18. Juni 2025

USA: Konjunktur unter Druck

Während die Märkte auf die Eskalation im Nahen Osten mit einem klassischen Sicherheitsreflex reagieren, richtet sich die Aufmerksamkeit der Börsianer zunehmend auf die Schwächezeichen der Konjunktur in den USA.

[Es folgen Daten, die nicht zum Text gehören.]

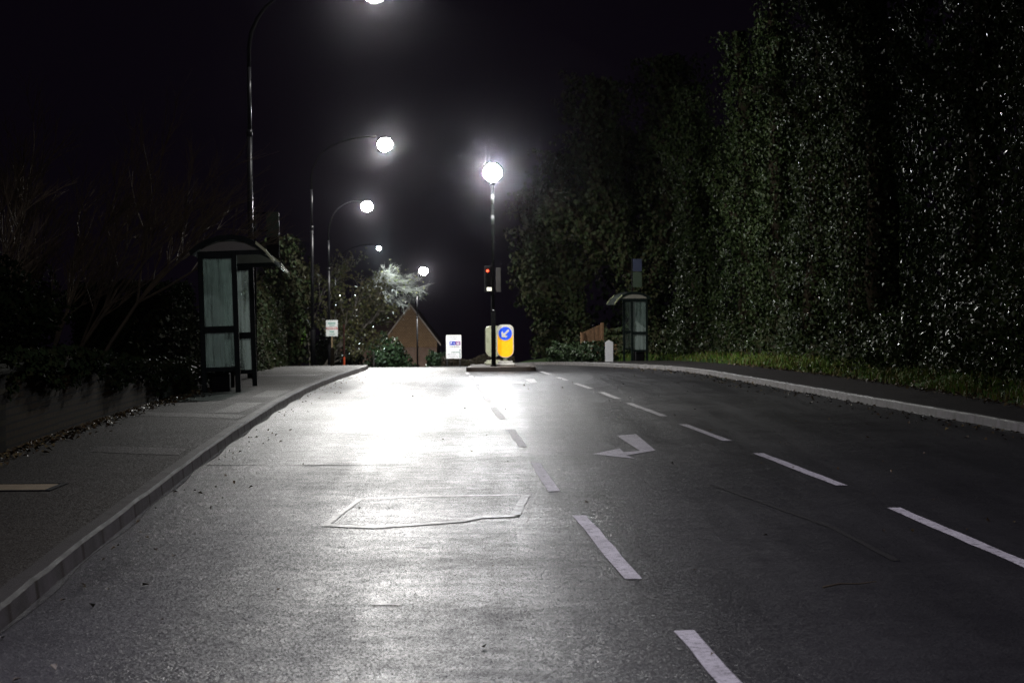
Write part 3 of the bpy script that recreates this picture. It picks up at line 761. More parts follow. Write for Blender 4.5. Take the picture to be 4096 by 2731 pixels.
# ------------------------------------------------------------------ bus shelters
def shelter(label, loc, side, sc, lean, drop, rz=0.):
    """near front post at the origin, length along +y, back towards x = side"""
    t = thing('bus_shelter', label, 'bus shelter', loc, rz, 'arched green bus shelters')
    t.rotation_euler = (drop, lean, rz); t.scale = (sc,)*3
    L, D = 3.5, .56; s = side
    X = lambda a, b: (min(s*a, s*b), max(s*a, s*b))
    def post(x, y, w, z0, z1, nm='post'):
        a, b = X(x-w/2, x+w/2); return MB().box(a, b, y-w/2, y+w/2, z0, z1, bev=.008).build(nm, M_GREEN, t)
    for y in (0, L):
        post(0, y, .085, -.25, 2.36); post(D, y, .085, -.25, 2.36)
    for y in (1.17, 2.34): post(D, y, .06, -.25, 2.36)
    for nm, zz in (('top_rail', (2.24, 2.36)), ('mid_rail', (1.0, 1.11)), ('bottom_rail', (.36, .43))):
        for y in (0, L):
            a, b = X(.043, D-.043); MB().box(a, b, y-.03, y+.03, *zz).build(nm, M_GREEN, t)
        a, b = X(D-.02, D+.02)
        for k in range(3): MB().box(a, b, k*L/3+.043, (k+1)*L/3-.043, *zz).build(nm, M_GREEN, t)
    for y in (0, L):
        a, b = X(.043, D-.043)
        MB().box(a, b, y-.004, y+.004, 1.11, 2.24).build('glazing', M_GLASS, t); MB().box(a, b, y-.004, y+.004, .43, 1.0).build('glazing', M_GLASS, t)
    for k in range(3):
        a, b = X(D-.004, D+.004)
        MB().box(a, b, k*L/3+.043, (k+1)*L/3-.043, 1.11, 2.24).build('glazing', M_GLASS, t); MB().box(a, b, k*L/3+.043, (k+1)*L/3-.043, .43, 1.0).build('glazing', M_GLASS, t)
    # barrel roof: higher at the back, its front lip hanging over the kerb side
    prof = [(D+.17, 2.36), (D+.06, 2.45), (D-.12, 2.54), (.25, 2.60), (.0, 2.61), (-.2, 2.57), (-.38, 2.48), (-.54, 2.34), (-.68, 2.15)]
    Yr = (-.12, L+.12)
    rf = MB(); V = []; F = []; n = len(prof)
    for y in Yr:
        for (x, z) in prof: V.append((s*x, y, z))
        for (x, z) in prof: V.append((s*x*.985, y, z-.03))
    for i in range(n-1):
        F += [(i, i+1, 2*n+i+1, 2*n+i), (n+i, 3*n+i, 3*n+i+1, n+i+1), (i, n+i, n+i+1, i+1), (2*n+i, 2*n+i+1, 3*n+i+1, 3*n+i)]
    F += [(0, 2*n, 3*n, n), (n-1, 2*n-1, 4*n-1, 3*n-1)]
    rf.add(V, F).build('roof', M_ROOFGLAZE, t)
    for y in (-.125, L+.06):
        ob = MB(); V = []; F = []
        m = n-2
        for yy in (y, y+.065):
            for (x, z) in prof[:m+1]: V.append((s*x, yy, z+.012))
            for (x, z) in prof[:m+1]: V.append((s*(x*.97), yy, z-.075))
        k = m+1
        for i in range(k-1):
            F += [(i, i+1, 2*k+i+1, 2*k+i), (k+i, 3*k+i, 3*k+i+1, k+i+1), (i, k+i, k+i+1, i+1), (2*k+i, 2*k+i+1, 3*k+i+1, 3*k+i)]
        ob.add(V, F).build('arch_beam', M_GREEN, t)
        e0 = MB(); V = []
        for yy in (y-.012, y+.077):
            for (x, z) in prof[m-1:]: V.append((s*x, yy, z+.02))
            for (x, z) in prof[m-1:]: V.append((s*x*.985, yy, z-.03))
        k = len(prof[m-1:]); F = []
        for i in range(k-1):
            F += [(i, i+1, 2*k+i+1, 2*k+i), (k+i, 3*k+i, 3*k+i+1, k+i+1), (i, k+i, k+i+1, i+1), (2*k+i, 2*k+i+1, 3*k+i+1, 3*k+i)]
        e0.add(V, F).build('eave_trim', M_EDGE, t)
    for y in (0, L):
        P = [(s*D, 2.365), (s*(D-.02), 2.42), (s*(D-.15), 2.475), (s*.22, 2.53), (0, 2.535), (-s*.2, 2.5), (-s*.36, 2.42), (-s*.45, 2.365)]
        MB().prism(P if s < 0 else P[::-1], y-.012, y+.012).build('end_panel', M_TYMP, t)
        a, b = X(-.55, D); MB().box(a, b, y-.035, y+.035, 2.285, 2.36).build('tie_beam', M_GREEN, t)
    a, b = X(.2, .48); MB().box(a, b, .4, 3.1, .46, .5, bev=.01).build('bench_seat', M_BLACK, t)
    for y in (.7, 2.7): a, b = X(.3, .44); MB().box(a, b, y-.05, y+.05, -.1, .458).build('bench_support', M_BLACK, t)
    a, b = X(.17, D-.08); MB().box(a, b, .3, .62, -.12, .34, bev=.02).build('plinth_box', M_BLACK, t)
    a, b = X(D-.028, D-.012); MB().box(a, b, 1.35, 2.15, 1.3, 2.1).build('timetable_case', M_GREYP, t)
    return t
shelter('green arched bus shelter with scratched glazing on the left pavement', (-4.56, 38.2, G(-4.5,38)+.1), -1, 1., R(-1.6), R(-2.4), R(1.9))
shelter('green arched bus shelter half hidden by ivy on the right pavement', (4.08, 78, G(4,78)+.1), 1, .9, R(0), R(0), R(2.2))
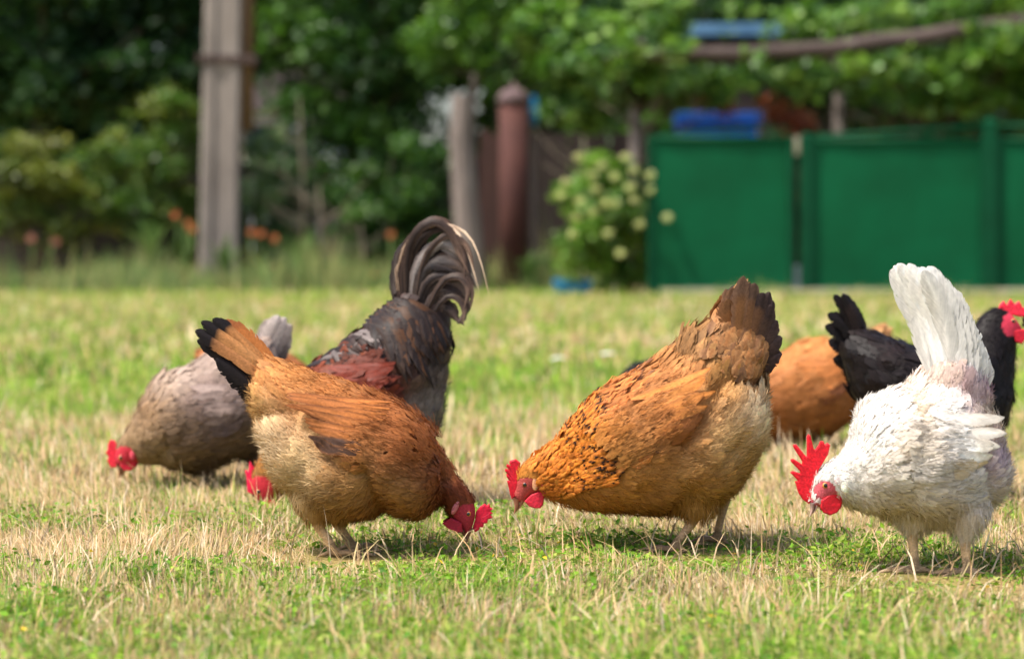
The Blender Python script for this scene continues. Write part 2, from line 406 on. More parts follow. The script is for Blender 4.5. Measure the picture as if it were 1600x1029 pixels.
# ================================================================== BIRDS
def blade_feathers(P, D, Nn, L, W, lift, croot, ctip, cedge, rows=6, cols=5, R=0.11, jit=.16, tipw=.25, cup=.12, h0=.0, soft=.28):
    """overlapping feather blades: V, F, C.  P root, D direction to tip, N outward."""
    n = len(P); t = 1 - (1 - np.linspace(0, 1, rows)) ** 1.5; s = np.linspace(-1, 1, cols)
    Sd = np.cross(D, Nn); Sd /= np.linalg.norm(Sd, axis=1)[:, None] + 1e-9
    prof = (0.45 + .55 * np.minimum(t / .35, 1)) * np.sqrt(np.clip(1 - np.clip((t - .55) / .45, 0, 1) ** 2, 0, 1)); prof = np.maximum(prof, .35 * (t > .5))
    T, Sg = np.meshgrid(t, s, indexing='ij')
    jt = rng.normal(0, 1, (n, rows, cols))
    wd = W[:, None, None] * prof[None, :, None] * Sg[None] * (1 + jit * jt * (np.abs(Sg) > .6)[None])
    ln = L[:, None, None] * (T - .10 * Sg ** 2 * T)[None] * (1 + .5 * jit * rng.normal(0, 1, (n, rows, cols)) * (T > .7)[None])
    off = lift[:, None, None] * T[None] ** 1.3 - (L[:, None, None] * T[None]) ** 2 / (2 * R) * .85 - cup * W[:, None, None] * (Sg ** 2)[None] * prof[None, :, None] + h0
    V = P[:, None, None, :] + D[:, None, None, :] * ln[..., None] + Sd[:, None, None, :] * wd[..., None] + Nn[:, None, None, :] * off[..., None]
    tt = (T[None, ..., None]); e = (np.abs(Sg) ** 2)[None, ..., None]
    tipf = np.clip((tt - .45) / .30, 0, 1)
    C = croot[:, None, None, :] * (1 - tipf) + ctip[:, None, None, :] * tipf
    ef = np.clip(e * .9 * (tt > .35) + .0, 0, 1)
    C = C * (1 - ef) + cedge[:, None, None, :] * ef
    C = C * (1 + .12 * rng.normal(0, 1, (n, rows, cols, 1)))
    idx = np.arange(rows * cols).reshape(rows, cols)
    q = np.stack([idx[:-1, :-1], idx[:-1, 1:], idx[1:, 1:], idx[1:, :-1]], -1).reshape(-1, 4)
    F = (np.arange(n)[:, None, None] * rows * cols + q[None]).reshape(-1, 4)
    V = V.reshape(-1, 3); NS = np.repeat(Nn, rows * cols, 0)
    F, _ = orient(V, F, NS)
    nv = np.zeros_like(V); fn = np.cross(V[F[:, 1]] - V[F[:, 0]], V[F[:, 3]] - V[F[:, 0]]); fn /= np.linalg.norm(fn, axis=1)[:, None] + 1e-12
    for j in range(4): np.add.at(nv, F[:, j], fn)
    nv /= np.linalg.norm(nv, axis=1)[:, None] + 1e-9
    return V, F, np.clip(C.reshape(-1, 3), 0.002, .95), NS * (1 - soft) + nv * soft, np.stack([np.broadcast_to(Sg[None], jt.shape), np.broadcast_to(T[None], jt.shape), np.broadcast_to(rng.random(n)[:, None, None], jt.shape)], -1).reshape(-1, 3)

def set_fs(o, st):
    a = o.data.attributes.new('FS', 'FLOAT_VECTOR', 'POINT'); a.data.foreach_set('vector', np.ascontiguousarray(st, np.float32).ravel()); return o

def strands(P, D, L, W, col, N3):
    n = len(P)
    Sd = np.cross(D, rng.normal(0, 1, (n, 3))); Sd /= np.linalg.norm(Sd, axis=1)[:, None] + 1e-9
    g = np.array([0, 0, -1.0])
    m = P + D * L[:, None] * .5; e = P + D * L[:, None] * .95 + g * L[:, None] * .12
    V = np.stack([P - Sd * W[:, None] * .5, P + Sd * W[:, None] * .5, m + Sd * W[:, None] * .4, m - Sd * W[:, None] * .4, e], 1)
    F = (np.arange(n)[:, None, None] * 5 + np.array([(0, 1, 2), (0, 2, 3), (3, 2, 4)])[None]).reshape(-1, 3)
    V = V.reshape(-1, 3); NS = np.repeat(N3 + rng.normal(0, .22, (n, 3)), 5, 0); F, _ = orient(V, F, np.repeat(N3, 5, 0))
    return V, F, np.repeat(col, 5, 0), NS

def ribbon(path, width, nrm, col0, col1, coltip, cols=5, curl=.2, thick=0.0, jit=.06, tip_from=.7, edge=None, prof_pow=.5, fs=(.9, .93)):
    """a single long feather along a path; returns V, F (quads), C"""
    path = np.asarray(path, float); n = len(path); tl = np.linspace(0, 1, n); t = 1 - (1 - tl) ** 1.8
    path = np.stack([np.interp(t, tl, path[:, k]) for k in range(3)], 1)
    tan = np.gradient(path, axis=0); tan /= np.linalg.norm(tan, axis=1)[:, None]
    nn = np.asarray(nrm, float); nn = nn if nn.ndim == 2 else np.repeat(nn[None], n, 0)
    sd = np.cross(tan, nn); sd /= np.linalg.norm(sd, axis=1)[:, None] + 1e-9; nn = np.cross(sd, tan)
    prof = np.clip(.25 + t / .3 * .75, 0, 1) * np.clip((1.001 - t) / .28, 0, 1) ** prof_pow
    s = np.linspace(-1, 1, cols); V = []; C = []
    ph = rng.random() * 9
    for i in range(n):
        for sj in s:
            j = 1 + jit * rng.normal() * (abs(sj) > .7)
            back = tan[i] * (-abs(sj) * width * .35 * prof[i])
            V.append(path[i] + sd[i] * sj * width * prof[i] * j + back - nn[i] * curl * width * sj * sj * prof[i] + nn[i] * (.0008 if abs(sj) < .2 else 0))
            c = col0 * (1 - t[i]) + col1 * t[i]
            f = np.clip((t[i] - tip_from) / .08, 0, 1); c = c * (1 - f) + coltip * f
            if edge is not None and abs(sj) > .6: c = c * .4 + edge * .6
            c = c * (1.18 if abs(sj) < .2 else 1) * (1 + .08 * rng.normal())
            C.append(c)
    idx = np.arange(n * cols).reshape(n, cols)
    F = np.stack([idx[:-1, :-1], idx[:-1, 1:], idx[1:, 1:], idx[1:, :-1]], -1).reshape(-1, 4)
    TT, SS = np.meshgrid(t * fs[1], s * fs[0], indexing='ij'); ribbon.st = np.stack([SS, TT, np.full_like(SS, rng.random())], -1).reshape(-1, 3)
    return np.array(V), F, np.clip(np.array(C), .002, .95)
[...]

Axel Botte, Marktstratege des französischen Investmenthauses Ostrum Asset Management
Axel Botte, Marktstratege des französischen Investmenthauses Ostrum Asset Management

Axel Botte, Chefstratege von Ostrum Asset Management, analysiert, wie sich in den USA Desinflation, Arbeitsmarktverschlechterung und strukturelle Haushaltsrisiken zu einem geldpolitischen Zielkonflikt verdichten: „Die Fed wird bald stärker auf die Verschlechterung am Arbeitsmarkt reagieren müssen. Die FOMC-Wachstumsprognosen dürften wohl nach unten revidiert werden, bei gleichzeitig höheren Inflationserwartungen und Arbeitslosenquoten.“ Tatsächlich steigen die Erstanträge auf Arbeitslosenhilfe. Mit 1,95 Mio. laufenden Anträgen wurde der höchste Stand seit 2021 erreicht. Entlassungswellen nehmen zu, während einzelne Branchen durch migrationspolitisch bedingte Angebotsengpässe kaum noch rekrutieren können. Gleichzeitig bleibt der private Konsum durch Zollmaßnahmen belastet, ohne bislang die erhoffte Preisdynamik auszulösen.

US-Zinskurve unter Spannung

Der Verbraucherpreisindex stagniert im Mai bei 2,4 %, die Kernrate liegt bei 2,8 %. Gerade bei zollbelasteten Warengruppen wie Bekleidung oder Haushaltsgeräten zeigt sich ein deflationärer Trend. Erste Rückgänge bei Immobilienpreisen signalisieren zusätzlich nachlassenden Preisdruck. Die Desinflation setzt sich fort – doch die Arbeitsmarktlage zwingt die Fed in eine zunehmend asymmetrische Reaktionsposition. Zehnjährige T-Notes rentieren bei rund 4,40 %. Die geopolitisch motivierte Flucht in sichere Anlagen trifft auf enttäuschende Preis- und Arbeitsmarktdaten. Das bislang dominante Versteilerungs-Szenario der US-Zinskurve wurde vorerst gestoppt. Auch der Goldpreis profitiert von der Risikoaversion und steigt erneut an.

Neben konjunkturellen Einflüssen könnten auch fiskalpolitische Entwicklungen den US-Rentenmarkt belasten. Die sogenannte Provision 899 im US-Budget stellt die bisherige steuerliche Behandlung von Zinserträgen für ausländische Investoren infrage. Sollte der Ausnahmestatus tatsächlich entfallen, dürfte dies die Nachfrage nach Treasuries empfindlich schwächen, insbesondere am langen Ende der Kurve, das bereits jetzt durch steigende Finanzierungslasten unter Druck steht.

Europa: Spread-Ausweitung

Während periphere Staatsanleihen relativ stabil bleiben, geraten belgische und französische Titel zunehmend unter Druck. Nach der Herabstufung Frankreichs wurde nun auch Belgien von Fitch auf A+ gesetzt. Der Spread auf belgische OLOs weitete sich zuletzt auf 57 Basispunkte gegenüber Bunds aus – ein Signal wachsender Risikoaversion gegenüber hochverschuldeten Emittenten unter den Kernländern der Eurozone. Auch der Kreditmarkt zeigt sich bislang erstaunlich robust: Neue Emissionen stoßen im Primärmarkt weiterhin auf solide Nachfrage und sind ein Zeichen liquider Märkte trotz wachsender makroökonomischer Bruchlinien.